Au bout de ce processus suicidaire, la France s’est même offert le luxe d’un nouveau serrurier, amoureux de sa normalité pour finir par être banal dans une période qui carbure à l’extraordinaire. Pis encore, la guerre de succession a commencé à mettre en exergue ceux-là mêmes qui nous ont conduit jusqu’au fond du gouffre et qui viennent nous expliquer aujourd’hui que «vous allez voir ce que vous allez voir…» Et c’est bien le problème car on a vu… bien vu même, le trou béant que vous avez creusé par médiocrité, par petits calculs, par carriérisme et finalement par lâcheté, sous la pression d’une génération qui a durablement refusé de se remettre en question à chaque fois qu’elle aurait dû lâcher un peu de ses privilèges pour laisser à ses enfants un avenir, tout simplement un avenir.
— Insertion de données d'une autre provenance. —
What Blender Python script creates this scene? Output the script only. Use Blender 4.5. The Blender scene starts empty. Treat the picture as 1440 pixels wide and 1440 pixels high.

Le prix de cinquante ans de surconsommation est bien plus lourd que celui de la dette qui les a financés et nous projette directement sur des questions aussi incroyables que de savoir comment parvenir à nourrir sainement la planète, à absorber l’exode climatique qui se prépare, à préserver un modèle social qui devait garantir la dignité à chacun, à financer 2000 milliards de dettes ou redonner vie à une République seule capable d’éviter les communautarismes et les affrontements qu’ils engendreront fatalement et qui ont commencé faire couler le sang en ce début d’année 2015.

 

Car non content d’avoir mis à terre le modèle économique et social français, c’est toute la structure républicaine qui est désormais touchée dans un pays où intégration, assimilation et éducation ont fini par s’échouer après 40 ans de lente dérive des valeurs fondatrices.

 

Eh bien il suffit maintenant. Votre temps est fait. Nous paierons évidemment pour finir de vous accompagner avec affection sur ce désormais interminable chemin de la retraite lorsqu’on a cessé de travailler entre 55 et 60 ans et que l’on vit en bonne forme (et c’est tant mieux) jusqu’à 90. Mais vous rendre encore une fois les clés de la maison en 2017… non, définitivement. Vous avez eu votre chance et vous avez su en profiter pleinement, grand bien vous fasse.

 

Que les enfants de la crise se saisissent de ce qu’ils ont sous la main, un clavier ou un stylo, une feuille ou un écran, un portevoix ou un micro, un pinceau ou une caméra et qu’ils disent haut et fort, fort et clair, clairement et nettement que c’est à leur tour.

Nous allons réformer ce pays, contre vents et marées, contre corporatismes et partenaires sociaux, contre certitudes et servitudes, et surtout contre ces élites défaites et lâches. Nous allons le faire, pas pour vous, pas pour nous, mais pour les suivants en étant certains qu’à leur tour, ils feront mieux que nous…

 

Le temps de la transition entre deux mondes est arrivé, et c’est à ma génération de la porter, de l’incarner, le temps d’un passage entre deux rives, sans désir de pouvoir, de soumission ou de gloire mais avec cette conviction chevillée au corps que vient un moment où la critique assise ne suffit plus et où il faut se dresser, pour porter le témoin plus loin avant de le passer au suivant.

 

Au terme de « quarante piteuses », partout les enfants de la crise, las d’un destin en spirale descendante, se rassemblent par petits groupes, en associations, en clubs, autour de projets entrepreneuriaux, sociaux, environnementaux, pour faire changer par l’action et dans les faits, leur pays. Ces nouveaux acteurs, souvent isolés, sont légion,  convergent et se rejoindront bientôt pour former la seule communauté qui vaille, celle d’une nouvelle République.